Example calculation in a polar material with long-range e-ph interactions.

Run the calculations in the directory “pw-ph-wann” to obtain the data needed to run qe2pert.x. Run qe2pert.x to get ‘prefix’_epr.h5, which is required for all calculations using perturbo.x.

The input file for each calculation using perturbo.x is similiar to the silicon case (“example02-silicon-perturbo”, link). The main difference is the 'imsigma' calculation, where users can use a variable called polar_split to specify whether they want to compute the full matrix element (polar plus non-polar part), or just the polar or nonpolar part.

  • For the long-range (polar) part, we set polar_split='polar' in the input file. In this example, we use 'cauchy' for \(\mathbf{q}\) point importance sampling and set the variable cauchy_scale for the Cauchy distribution.

  • For the short-range (nonpolar) part, we use rmpolar for the variable polar_split and 'uniform' for sampling.
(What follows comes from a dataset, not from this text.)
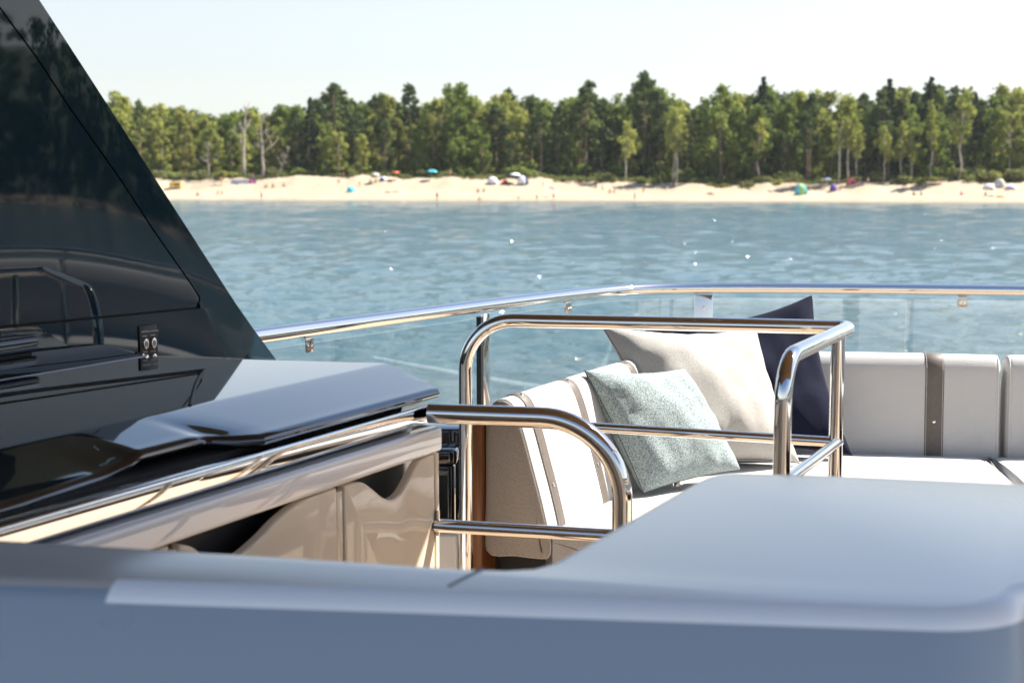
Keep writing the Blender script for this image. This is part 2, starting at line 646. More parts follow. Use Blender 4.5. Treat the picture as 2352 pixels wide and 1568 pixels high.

Remember to converge both the long- and short-range parts of the e-ph matrix elements with respect to the number of \(\mathbf{q}\) points (the variable nsamples). If polar_split is not specified, perturbo.x will compute e-ph matrix elements including both the short- and long-range interactions, which typically has a slow convergence with respect to number of \(\mathbf{q}\) points.